Just before dark with a big moon on the rise, I drove through Yosemite's Tuolumne Meadows to reach 10,000 foot Tioga Pass and then dropped down the steep eastern slope of the Sierras to Lee Vining, a high desert town on U.S. 395.

I had driven 5 1/2 hours from the Pacific coast town of Santa Cruz to cross the mighty Southern Sierra Nevada and meet friends for a long, sunny week of exploration. Our targets included natural hot springs, ancient pictograph sites, mountain lakes bursting with fall color, day hikes to spectacular High Sierra passes, and a Paiute Indian powwow on the 875-acre Bishop Reservation. We settled in early as a shirtsleeve warm September night fell over the camp. The last late night sound I heard was the soft rustle of aspen leaves as warm air from Mono Lake and the valley below rose gently past us.
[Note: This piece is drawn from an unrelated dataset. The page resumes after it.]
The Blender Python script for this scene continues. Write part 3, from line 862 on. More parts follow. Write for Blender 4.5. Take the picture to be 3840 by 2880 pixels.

The next morning we had breakfast, pulled out the topo maps, and drove to the San Joaquin Ridge Trailhead near Mammoth Lakes. We started up a 2 mile, 1400 foot climb that would culminate in 345 degree views east to the Sierra escarpment, west to the Panamint range and finally to the White Mountains and Owens Valley in the distant south. Our playground for the next week was laid out before us. Hiking down under a clear sky we feasted on views of nearby Mts. Ritter and Banner, at around 12,000 feet, among the tallest peaks in this section of Sierra.

We finished up the day with a late afternoon view from the 102 degree warmth of Wild Willy's, a natural hot spring on the valley floor east of U.S. 395.